Wrapping technology around your business objectives: We speak to Brian Kuhn about his new role and strategy at Elevate

Elevate has made a number of senior hires lately but the one to watch has to be Brian Kuhn, who founded IBM Watson’s legal consulting practice and was brought in by Elevate on 9 January to lead its new digital strategy and solutions business unit. The specially formed department will help law departments digitise and automate their practices, leveraging in particular the technology in its data and technology business LexPredict, which was acquired in 2018. The ambition is also to help mid-market law firms to productise their legal capability where they lack the technical resource internally.

Kuhn will report to CEO and Elevate founder Liam Brown, who was a large part of the reason that Kuhn moved from IBM. Kuhn told me: “Liam was the driving force: he’s a visionary but a practical visionary. Usually people are on one end of the spectrum or the other but this seemed like a good match.”

The vision that Brown sold was the opportunity to develop an in industry practice. At IBM, Kuhn worked with Fortune 500 and Global 500 corporate law departments and himself created an outside counsel spend analysis tool based on Watson but he says: “For all IBM’s strengths, Watson Legal is not in industry and the opportunity to develop one of the first mature digital strategy consulting and solutions practices was very compelling.”

Kuhn, who is a former litigation attorney and before IBM spent almost four years in sales at Thomson Reuters, says finding good technology in the legal market is not the challenge and has become “table stakes.” Instead, he says: “It’s how you apply technology, not at the edges but to solve business problems and customer specific problems. How can you wrap technology around a customer’s business objectives in a fit-for-purpose, right size way? The lack of that is why there has been a great deal of challenges. The Googles and IBMs and Amazons have yet to create a new narrative about how to apply the technology in a configurable way to customer problems using customer data and workflows.”
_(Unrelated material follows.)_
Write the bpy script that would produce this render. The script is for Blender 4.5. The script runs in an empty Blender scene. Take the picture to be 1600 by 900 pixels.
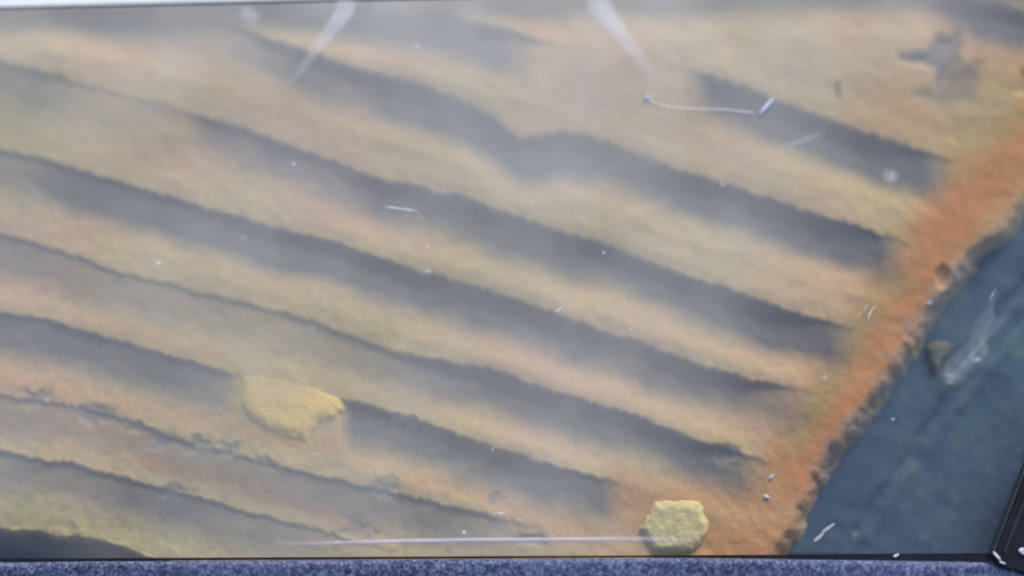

The work that Kuhn and his team will be doing will fall into four pillars, the first of which is digital solutions. “These will be repeatable solutions to high volume challenges that can be reconfigured around customer business objectives. Imagine you’re a legal department in a property casualty insurer and you pay for outside counsel work product. You can you use AI, machine learning, natural language processing and advance analytics to find and repurpose that historical work product in the context of your current challenge. Most professionals spend 30% of their time just looking for their information. There are variations in how to solve that depending on the industry you’re in.”

The second pillar is digital transformation and Kuhn says: “These will be unique larger engagements that are less about process and more about true transformation. In general there are three goals here. The first is net new revenue creation. The second is radical costs take out and the third is creating new business models. You can imagine the scenario where a law firm might wish to productise some of its service offering with a digital product. They can develop that inhouse and some – often the largest – firms do. Or they can bring their expertise and we can bring our technology and create a starting place and reasonable scope. We can create the architecture. For legal firms looking for new business models and revenue, there’s a path and we can give mid-size law firms the ability to digitise their offering.”

[adning id=”46689″]

The third pillar is digital expertise on demand, or access to short term data scientists or architect expertise, which is designed for customers with projects underway who run into a challenge and need access to short term expertise and trouble shooting. The fourth is data design and architecture engagement for customers who want to validate an idea before going ahead with, where Elevate will analyse the data and see if it supports the idea. Kuhn says: “We hope to earn the right to progress that to the transformation stage.”

There can be no doubt that these are large ambitions that will require significant resource to deliver. The new department will initially make use of Elevate talent from across the business but Kuhn says: “We will earn the right to grow based on the revenue we generate.”

Interestingly, the team is going to endeavour to make these engagements fixed fee and time boxed.

What’s also interesting is that the new digital team will be leveraging the base code and architecture of LexPredict and creating an internal github so make it easier to repurpose UI and integration elements – a harvesting of assets that Amazon and IBM have done well.

Kuhn was at IBM for five years and built the legal consulting business from scratch with partner Shawnna Hoffman but he says: “We have no plans to use the Watson technology.

“The LexPredict stack has many of the same capabilities. When I learned this this and the team walked me through their capability I was floored – it’s much more mature than I originally realised.”

So what should the market look out for in 2020 in terms of developments and changes? “Companies have to step back in terms of how they realise their ambitions, to understand the importance of their data and its incumbent value and what to expect also to learn and share information about how to approach transformation in a feasible way. The market has been talking about widgets and they are exciting and fun but where digital transformation fails is through a lack of understanding of business needs. In the legal industry we will see camps – one that attempts digital transformation without focusing on business objectives and alignment, and the camp that does. The camp that does will be two thirds more likely to succeed.”